Teschner, the other tenant evicted from the building, is a painter who has since moved to France using the money he got from a settlement with The Lam Group.
“You can’t say, ‘Oh I’m really glad it happened because now I’m here,’” Teschner said in a phone interview. “What happened to me and my building was really awful. It was really, really painful. It still is painful.”
Like Colette, Teschner laughed when he heard his former home is now a parking lot. It’s funny, he said, because the corner adjacent to 213 Pearl St. already had a former life as a parking lot — but that one was for American International Group executives. Rockrose Development Corp., the developer that owns much of the block, tried for years to buy that A.I.G. lot, hoping to create a superblock including 213 Pearl St. as well. Prior to receiving $182 billion in federal funds, A.I.G. agreed to sell the lot, but The Lam Group bought it instead and also bought 213 Pearl, intending to develop the properties together.

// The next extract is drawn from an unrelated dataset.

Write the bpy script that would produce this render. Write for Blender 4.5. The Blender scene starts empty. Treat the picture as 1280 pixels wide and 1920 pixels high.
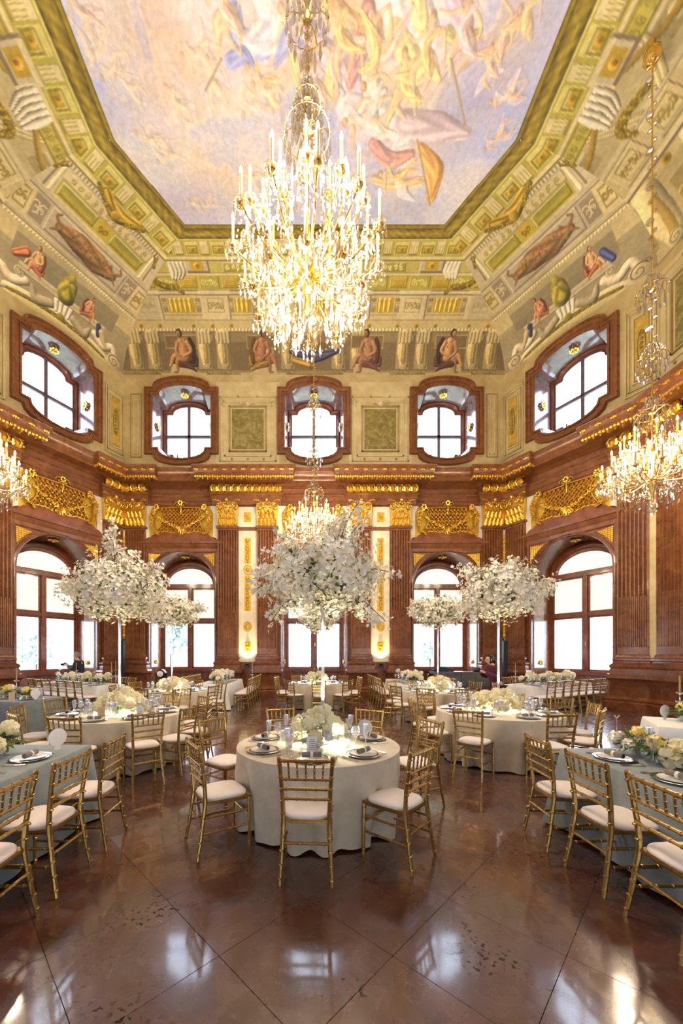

“The fact that now it’s back to being a parking lot, it’s like it’s gone full circle,” Teschner said.
Alan Solomon, an amateur historian who tried to preserve Teschner’s building and the neighboring 215 Pearl St., said it makes little difference whether the site is a parking lot or a hotel because either way, the buildings are gone. He has some pieces of the old facade in storage, in case The Lam Group decides to rebuild using historic materials.
“Something will be developed there,” Solomon said. “I don’t think it will remain a parking lot.”
Teschner did not sound unhappy that plans for the Sheraton are on hold. He said he is just glad the economic crisis didn’t come sooner. If the credit markets had frozen a year earlier, The Lam Group may not have bought 213 Pearl, which would have left former owner Diane Karch with an uninhabitable building on her hands and the tenants without any hope of a financial settlement for losing their homes.
“I could have ended up with nothing,” Teschner said. “The financial settlement gave me options to create a new life for myself.”
Teschner, who would not name the amount of the settlement, said he is happy in France.
“Something good came out of something awful,” he said.